Basado en hechos reales, Green book evita todo aquello en lo que podría haber caído, ser un biopic o una road movie con pasajes musicales. O un, a estas alturas ya visto muchas veces, ejercicio emocional sobre la injusticia que suponían y la impotencia que debieron causar estas vivencias. Además de un recordatorio de que aunque hayamos avanzado legal y socialmente, estas situaciones se siguen produciendo hoy en día.

No, lo que Peter Farrelly ha co-escrito y dirigido se limita a cumplir su cometido, presentarnos unos personajes y contarnos la relación laboral y humana que establecen a lo largo de un corto período de tiempo. Más de medio siglo después, se supone que los espectadores ya estamos sobradamente informados sobre cómo se vivía entonces y somos lo suficientemente inteligentes como para hacer dobles lecturas y extraer nuestras propias conclusiones. Así, tras una introducción en la que nos da a conocer el nivel educativo, las relaciones familiares y la personalidad de ambos personajes, la película les sienta en el mismo coche y les hace comenzar a compartir y convivir.

Da igual cuánto de lo que vemos ocurrió realmente, cuánto es ficción y cuánto recreación quizás edulcorada. Lo importante es que el conjunto -siguiendo las mismas pautas que cualquier proceso de conocimiento mutuo- funciona sin transmitir en ningún momento un mensaje pretencioso, artificial o dogmático. Inicialmente se muestran muy superficialmente con pequeños gestos cotidianos que dejan clara la lejanía intelectual entre ambos, pero a medida que cada uno se acostumbra a la presencia física del otro se revelan emocionalmente en un entorno que no se lo pone nada fácil a ninguno de los dos. Ahí es donde surge el punto de encuentro que demuestra la igualdad de todos los seres humanos y el inicio para intentar construir una relación sincera, respetuosa e integradora de todas las características del otro.

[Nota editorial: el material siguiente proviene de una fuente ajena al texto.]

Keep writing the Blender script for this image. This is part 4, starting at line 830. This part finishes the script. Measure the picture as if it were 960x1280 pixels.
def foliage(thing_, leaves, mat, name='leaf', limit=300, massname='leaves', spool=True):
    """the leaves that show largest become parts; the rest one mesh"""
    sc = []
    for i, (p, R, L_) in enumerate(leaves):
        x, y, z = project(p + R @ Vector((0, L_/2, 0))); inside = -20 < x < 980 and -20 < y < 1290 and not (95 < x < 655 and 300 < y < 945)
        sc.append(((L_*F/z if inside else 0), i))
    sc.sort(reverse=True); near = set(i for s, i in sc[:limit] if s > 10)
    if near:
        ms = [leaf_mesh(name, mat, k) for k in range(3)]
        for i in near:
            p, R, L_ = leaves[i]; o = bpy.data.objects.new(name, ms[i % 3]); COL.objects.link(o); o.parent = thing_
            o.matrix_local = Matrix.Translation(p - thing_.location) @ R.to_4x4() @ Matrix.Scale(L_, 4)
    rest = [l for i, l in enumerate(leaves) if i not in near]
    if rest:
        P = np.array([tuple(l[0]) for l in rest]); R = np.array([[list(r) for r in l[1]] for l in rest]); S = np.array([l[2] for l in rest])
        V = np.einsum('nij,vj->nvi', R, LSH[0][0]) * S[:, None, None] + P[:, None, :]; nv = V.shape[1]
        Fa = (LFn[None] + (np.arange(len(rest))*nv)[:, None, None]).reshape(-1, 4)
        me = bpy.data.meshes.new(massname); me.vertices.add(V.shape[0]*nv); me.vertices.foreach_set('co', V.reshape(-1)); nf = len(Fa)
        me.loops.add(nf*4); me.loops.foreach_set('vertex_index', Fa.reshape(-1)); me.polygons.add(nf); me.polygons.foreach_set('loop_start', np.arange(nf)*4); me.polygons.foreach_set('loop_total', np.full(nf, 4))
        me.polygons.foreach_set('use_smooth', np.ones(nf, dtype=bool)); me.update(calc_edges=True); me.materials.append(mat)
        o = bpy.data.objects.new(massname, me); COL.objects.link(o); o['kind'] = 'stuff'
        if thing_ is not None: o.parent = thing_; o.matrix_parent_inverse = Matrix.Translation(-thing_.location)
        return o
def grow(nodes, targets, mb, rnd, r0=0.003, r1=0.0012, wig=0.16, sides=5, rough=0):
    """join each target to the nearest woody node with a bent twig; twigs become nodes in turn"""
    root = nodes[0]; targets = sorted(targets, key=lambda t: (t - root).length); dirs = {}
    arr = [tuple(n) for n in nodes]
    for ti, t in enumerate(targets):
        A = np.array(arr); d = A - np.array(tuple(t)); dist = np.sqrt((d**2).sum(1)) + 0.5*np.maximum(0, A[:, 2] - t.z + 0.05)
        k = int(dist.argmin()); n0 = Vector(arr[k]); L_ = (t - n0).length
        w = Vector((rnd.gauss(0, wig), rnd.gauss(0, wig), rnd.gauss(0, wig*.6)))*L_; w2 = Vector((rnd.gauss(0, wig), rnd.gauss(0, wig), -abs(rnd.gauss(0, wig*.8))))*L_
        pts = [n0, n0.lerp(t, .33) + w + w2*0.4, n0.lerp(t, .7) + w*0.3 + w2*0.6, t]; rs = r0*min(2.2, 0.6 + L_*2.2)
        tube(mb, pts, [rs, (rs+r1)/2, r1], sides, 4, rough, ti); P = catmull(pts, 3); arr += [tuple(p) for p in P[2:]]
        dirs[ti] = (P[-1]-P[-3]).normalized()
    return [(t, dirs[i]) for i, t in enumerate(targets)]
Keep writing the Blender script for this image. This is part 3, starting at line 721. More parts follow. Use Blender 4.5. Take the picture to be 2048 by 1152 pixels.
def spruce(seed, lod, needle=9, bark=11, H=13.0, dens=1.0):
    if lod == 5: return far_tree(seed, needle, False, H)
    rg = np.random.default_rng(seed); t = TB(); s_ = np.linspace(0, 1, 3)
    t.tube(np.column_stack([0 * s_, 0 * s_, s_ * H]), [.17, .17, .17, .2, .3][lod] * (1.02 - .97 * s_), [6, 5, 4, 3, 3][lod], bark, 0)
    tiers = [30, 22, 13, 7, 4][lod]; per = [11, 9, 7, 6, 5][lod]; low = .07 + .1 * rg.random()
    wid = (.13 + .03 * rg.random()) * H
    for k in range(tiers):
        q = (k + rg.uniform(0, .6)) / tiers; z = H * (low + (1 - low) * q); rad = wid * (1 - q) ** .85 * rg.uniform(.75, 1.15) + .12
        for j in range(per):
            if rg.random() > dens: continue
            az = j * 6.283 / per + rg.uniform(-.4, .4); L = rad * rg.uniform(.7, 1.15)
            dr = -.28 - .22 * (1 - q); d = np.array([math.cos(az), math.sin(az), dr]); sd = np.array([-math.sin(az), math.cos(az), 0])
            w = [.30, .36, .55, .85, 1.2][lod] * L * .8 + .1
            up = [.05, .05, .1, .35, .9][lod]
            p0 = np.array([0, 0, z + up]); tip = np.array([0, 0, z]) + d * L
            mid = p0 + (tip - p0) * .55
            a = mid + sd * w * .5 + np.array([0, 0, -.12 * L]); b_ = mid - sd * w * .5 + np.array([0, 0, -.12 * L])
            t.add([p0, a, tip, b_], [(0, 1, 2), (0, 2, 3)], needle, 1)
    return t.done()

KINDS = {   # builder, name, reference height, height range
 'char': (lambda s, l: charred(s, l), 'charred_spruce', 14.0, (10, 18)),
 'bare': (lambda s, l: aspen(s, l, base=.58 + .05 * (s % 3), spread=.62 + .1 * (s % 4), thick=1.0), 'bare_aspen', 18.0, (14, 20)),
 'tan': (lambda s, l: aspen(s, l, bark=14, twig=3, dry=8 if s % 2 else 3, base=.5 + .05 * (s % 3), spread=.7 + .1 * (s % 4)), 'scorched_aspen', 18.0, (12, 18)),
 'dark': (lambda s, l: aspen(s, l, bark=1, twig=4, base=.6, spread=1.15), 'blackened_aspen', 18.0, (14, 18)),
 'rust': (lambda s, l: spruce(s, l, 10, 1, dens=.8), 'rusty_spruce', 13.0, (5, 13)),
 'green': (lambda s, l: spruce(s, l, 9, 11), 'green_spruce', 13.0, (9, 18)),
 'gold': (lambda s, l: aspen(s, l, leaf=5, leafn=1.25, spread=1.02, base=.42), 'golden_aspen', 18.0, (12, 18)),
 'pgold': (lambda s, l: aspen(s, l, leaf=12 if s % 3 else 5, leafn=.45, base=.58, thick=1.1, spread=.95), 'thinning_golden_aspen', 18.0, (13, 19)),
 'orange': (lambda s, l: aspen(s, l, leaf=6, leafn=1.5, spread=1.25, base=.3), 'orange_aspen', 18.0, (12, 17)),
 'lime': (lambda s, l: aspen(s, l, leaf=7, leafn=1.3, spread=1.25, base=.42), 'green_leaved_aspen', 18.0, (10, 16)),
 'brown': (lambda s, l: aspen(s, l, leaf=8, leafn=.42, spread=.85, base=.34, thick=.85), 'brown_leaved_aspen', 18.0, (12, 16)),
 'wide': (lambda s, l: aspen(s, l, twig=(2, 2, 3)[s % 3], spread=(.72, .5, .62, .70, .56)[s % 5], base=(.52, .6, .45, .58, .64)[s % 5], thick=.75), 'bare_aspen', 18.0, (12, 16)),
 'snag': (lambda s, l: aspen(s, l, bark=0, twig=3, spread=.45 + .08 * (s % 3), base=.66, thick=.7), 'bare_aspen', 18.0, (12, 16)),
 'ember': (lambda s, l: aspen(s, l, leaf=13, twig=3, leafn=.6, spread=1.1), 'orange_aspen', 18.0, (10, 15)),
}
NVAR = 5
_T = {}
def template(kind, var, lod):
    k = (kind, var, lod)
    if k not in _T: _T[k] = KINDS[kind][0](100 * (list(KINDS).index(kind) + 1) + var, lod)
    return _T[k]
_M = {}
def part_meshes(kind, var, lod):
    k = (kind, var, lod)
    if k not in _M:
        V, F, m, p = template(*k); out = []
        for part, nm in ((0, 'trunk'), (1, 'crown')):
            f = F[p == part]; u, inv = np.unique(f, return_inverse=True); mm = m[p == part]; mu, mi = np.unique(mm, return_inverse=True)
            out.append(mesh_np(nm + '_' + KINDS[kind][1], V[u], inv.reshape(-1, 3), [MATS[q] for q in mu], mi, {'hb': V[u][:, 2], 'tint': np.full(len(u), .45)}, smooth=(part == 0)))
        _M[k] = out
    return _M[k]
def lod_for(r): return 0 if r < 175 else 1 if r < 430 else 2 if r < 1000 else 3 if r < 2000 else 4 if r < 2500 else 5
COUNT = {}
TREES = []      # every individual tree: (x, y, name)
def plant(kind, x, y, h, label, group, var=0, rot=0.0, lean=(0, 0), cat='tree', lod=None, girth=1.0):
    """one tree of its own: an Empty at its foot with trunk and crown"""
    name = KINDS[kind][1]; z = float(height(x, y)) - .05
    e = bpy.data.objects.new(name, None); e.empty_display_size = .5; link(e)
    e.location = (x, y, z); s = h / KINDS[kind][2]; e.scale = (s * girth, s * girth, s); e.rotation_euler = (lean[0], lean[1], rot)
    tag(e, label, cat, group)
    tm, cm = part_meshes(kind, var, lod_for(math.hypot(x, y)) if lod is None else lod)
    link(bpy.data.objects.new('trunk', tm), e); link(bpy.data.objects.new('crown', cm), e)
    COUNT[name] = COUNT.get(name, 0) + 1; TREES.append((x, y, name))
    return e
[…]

Un terreno, el de la humanidad diáfana, en el que no hay más que lo que uno sea y en el que Mortensen y Ali imprimen a los hombres que interpretan una autenticidad que huye del recurso fácil que hubiera sido la caricatura en el primero y la aristocracia y el divismo de la genialidad del segundo. Ambos realizan un trabajo que opta por la dificultad de la sencillez, la espontaneidad y la naturalidad de uno y la sutileza, el detalle y la sensibilidad comedida del otro. De esta manera, su labor se complementa perfectamente con el guión y la dirección de Farrelly y hacen que aunque Green book no resulte una película original, sea buena y efectiva en su propósito.